The Standard & Poor’s 500 added 0.3 percent at 9:30 a.m. in New York and the Stoxx Europe 600 Index climbed 1.7 percent. The S&P GSCI index of 24 commodities increased 0.8 percent as New York oil jumped to a three-month high. The German 10-year bund yield rose six basis points, gaining for the first day in three, while Italy’s yield retreated from a euro-era record.
The vote in Rome today will test Berlusconi’s majority in parliament, while Greece moved closer to agreement on naming the head of a unity government to secure a resumption of international aid. The European Central Bank’s Juergen Stark said yesterday the debt crisis will be controlled within two years and Germany’s Federal Statistics Office reported an unexpected increase in exports today.
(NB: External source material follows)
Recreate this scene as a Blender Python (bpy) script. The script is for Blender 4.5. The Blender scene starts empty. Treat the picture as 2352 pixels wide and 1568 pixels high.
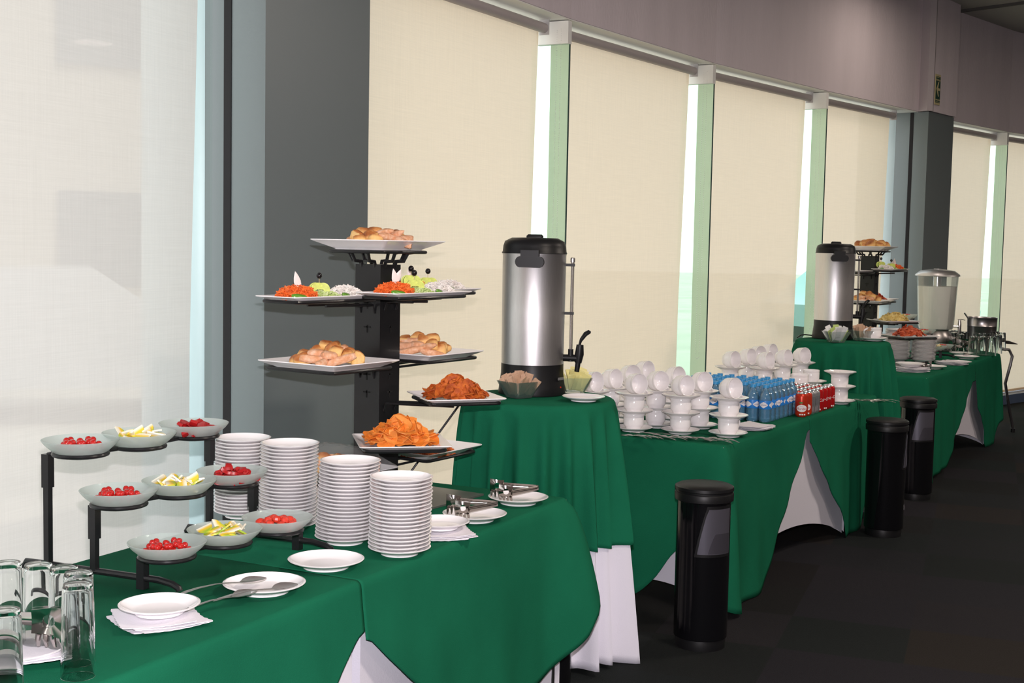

“How many times do you bury the dead?” Stanley Nabi, New York-based vice chairman of Silvercrest Asset Management Group, which oversees more than $10 billion, said in a telephone interview. “We’ve been looking at this European crisis for a while, you get used to the problem and there’s a temporary accommodation. The market’s feeling a sense of relief about Italy. There’s a sense that they are finally trying to get their act together.”
Earnings Results
The S&P 500 rebounded for a second day after falling 2.5 percent last week, its firstly weekly retreat since September. Priceline.com Inc., the biggest U.S. online travel agency by stock market value, gained after saying fourth-quarter sales will rise 27 percent to 32 percent from a year earlier.
More than six shares advanced for every one that declined in the Stoxx 600, helping the gauge rebound from a two-day, 1.6 percent loss. Vodafone Group Plc (VOD), the world’s largest mobile- phone operator, gained 3.1 percent, the most since September after boosting its full-year earnings forecast. Marks & Spencer, the U.K.’s largest clothing retailer, climbed 2 percent after saying expenses will rise less than earlier predicted. Lloyds Banking Group Plc and Societe Generale SA rallied more than 7 percent after also reporting results.
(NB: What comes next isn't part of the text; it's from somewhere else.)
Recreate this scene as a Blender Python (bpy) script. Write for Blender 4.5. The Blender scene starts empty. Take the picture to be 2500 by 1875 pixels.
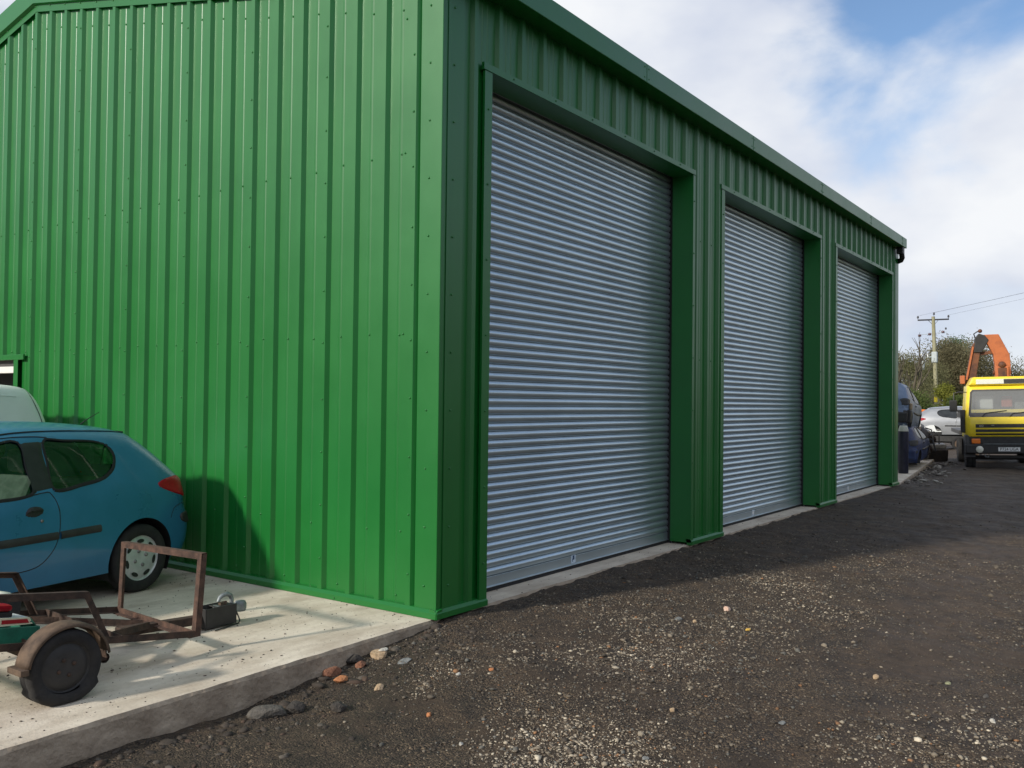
import bpy, bmesh, math, random
import numpy as np
from mathutils import Vector, Matrix, noise as mnoise
from mathutils.geometry import delaunay_2d_cdt

R = math.radians
random.seed(7)
scene = bpy.context.scene
col = scene.collection

# ------------------------------------------------------------------ camera
CAM = Vector((-5.3137, -4.5110, 1.6721))
YAW, PITCH, ROLL = R(35.647), R(1.1005), R(0.647)
fw = Vector((math.cos(YAW)*math.cos(PITCH), math.sin(YAW)*math.cos(PITCH), math.sin(PITCH)))
rt = Vector((math.sin(YAW), -math.cos(YAW), 0.0))
up = rt.cross(fw)
rt2 = math.cos(ROLL)*rt + math.sin(ROLL)*up
up2 = -math.sin(ROLL)*rt + math.cos(ROLL)*up
cam_data = bpy.data.cameras.new('camera')
cam_data.sensor_width = 36.0
cam_data.lens = 2197.52/2500*36.0
cam_data.clip_start = 0.05
cam_data.clip_end = 3000
cam = bpy.data.objects.new('camera', cam_data)
cam.matrix_world = Matrix(((rt2.x, up2.x, -fw.x, CAM.x), (rt2.y, up2.y, -fw.y, CAM.y), (rt2.z, up2.z, -fw.z, CAM.z), (0, 0, 0, 1)))
col.objects.link(cam)
scene.camera = cam

# ------------------------------------------------------------------ light
SUN = Vector((1.0, -0.31, -0.535)).normalized()          # direction the light travels
SUN_EL = math.asin(-SUN.z)
sx, sy = -SUN.x, -SUN.y                                   # towards the sun
world = bpy.data.worlds.new('World')
scene.world = world
world.use_nodes = True
wn, wl = world.node_tree.nodes, world.node_tree.links
for n in list(wn): wn.remove(n)
def N(nodes, t, **k):
    n = nodes.new(t)
    for a, b in k.items(): setattr(n, a, b)
    return n
w_out = N(wn, 'ShaderNodeOutputWorld')
sky = N(wn, 'ShaderNodeTexSky', sky_type='NISHITA', sun_disc=False)
sky.sun_elevation = SUN_EL
sky.sun_rotation = math.atan2(sx, sy)
sky.air_density = 1.0; sky.dust_density = 0.25; sky.ozone_density = 3.0
bg_sky = N(wn, 'ShaderNodeBackground'); bg_sky.inputs[1].default_value = 0.15
wl.new(sky.outputs[0], bg_sky.inputs[0])
tc = N(wn, 'ShaderNodeTexCoord')
sep = N(wn, 'ShaderNodeSeparateXYZ'); wl.new(tc.outputs['Generated'], sep.inputs[0])
def wmath(op, a, b=None, clamp=False):
    m = N(wn, 'ShaderNodeMath', operation=op); m.use_clamp = clamp
    for i, v in enumerate((a, b)):
        if v is None: continue
        if isinstance(v, (int, float)): m.inputs[i].default_value = v
        else: wl.new(v, m.inputs[i])
    return m.outputs[0]
CLOUD_OFF = (10.8, 7.25, -18.36)
mp = N(wn, 'ShaderNodeMapping'); mp.inputs['Location'].default_value = CLOUD_OFF; mp.inputs['Scale'].default_value = (1.0, 1.0, 1.7)
wl.new(tc.outputs['Generated'], mp.inputs[0])
n1 = N(wn, 'ShaderNodeTexNoise'); n1.inputs['Scale'].default_value = 2.3; n1.inputs['Detail'].default_value = 8; n1.inputs['Roughness'].default_value = 0.50; n1.inputs['Distortion'].default_value = 0.35
wl.new(mp.outputs[0], n1.inputs['Vector'])
cr = N(wn, 'ShaderNodeValToRGB')
cr.color_ramp.interpolation = 'EASE'
cr.color_ramp.elements[0].position = 0.40; cr.color_ramp.elements[0].color = (0, 0, 0, 1)
cr.color_ramp.elements[1].position = 0.555; cr.color_ramp.elements[1].color = (1, 1, 1, 1)
wl.new(n1.outputs[0], cr.inputs[0])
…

SocGen, France’s second-largest bank, said net income dropped 31 percent to 622 million euros, hurt by a writedown of Greek government debt and lower trading revenue. The shares rose as the company accelerated the reduction of its balance sheet and decreased U.S. dollar financing needs.
The Dutch 10-year yield increased three basis points to 2.26 percent as the Netherlands sold 1.99 billion euros, compared with a maximum target of 2.5 billion euros, of July 2021 bonds. The Italian 10-year yield fell two basis points to 6.63 percent after rising to 6.74 percent, the most since before the euro was introduced in 1999.
Bond Risk
The cost of insuring sovereign debt fell for a second day, with the Markit iTraxx SovX Western Europe Index of credit- default swaps on 15 governments dropping four basis points to a mid-price of 322.
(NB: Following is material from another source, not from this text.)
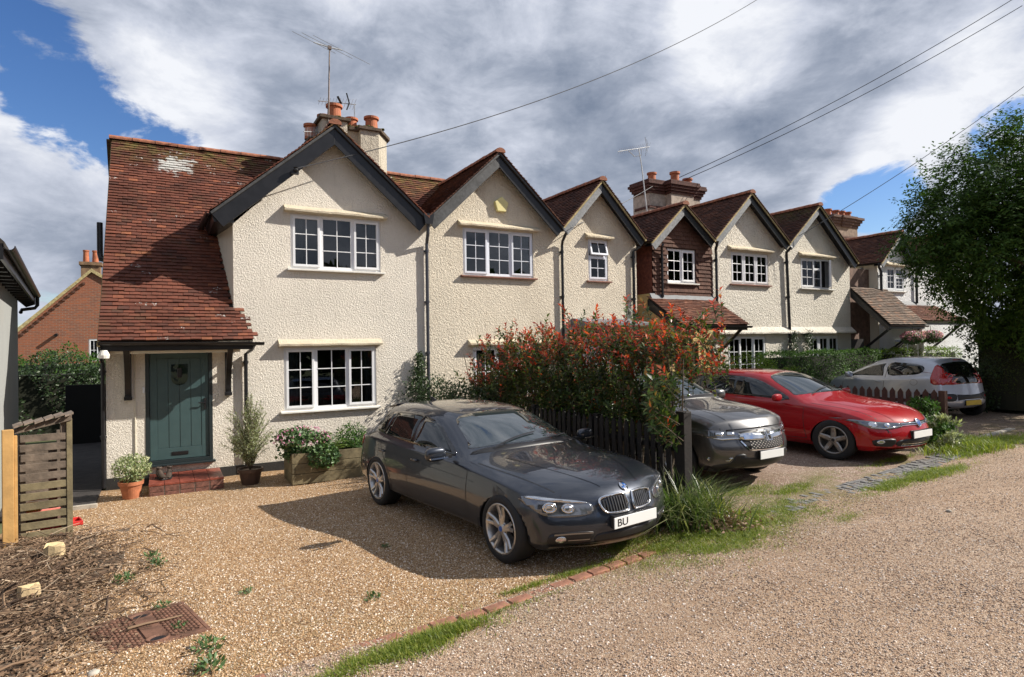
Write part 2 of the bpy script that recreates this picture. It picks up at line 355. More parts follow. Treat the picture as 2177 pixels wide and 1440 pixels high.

The yield on the 10-year U.S. Treasury note was little changed at 2.04 percent. The government auctions $32 billion of three-year notes, the first of three sales this week totaling $72 billion.
The pound strengthened against most of its 16 major peers monitored by Bloomberg after a report showed U.K. manufacturing production rose for the first time in four months in September, led by transport equipment and metals.
New York oil climbed as much as 1.4 percent to $96.87 a barrel, the highest since Aug. 1, on shrinking crude stockpiles in the U.S. Copper climbed for the first day in three as stockpiles in warehouses monitored by the London Metal Exchange fell to an eight-month low.
The MSCI Emerging Markets Index increased 0.2 percent, after falling 0.5 percent. The benchmark BUX Index in Budapest advanced 1.1 percent, and Poland’s WIG20 gained 1.2 percent. South Korean chipmakers including Samsung Electronics Co. retreated as prices for dynamic random access memory declined for a fourth day.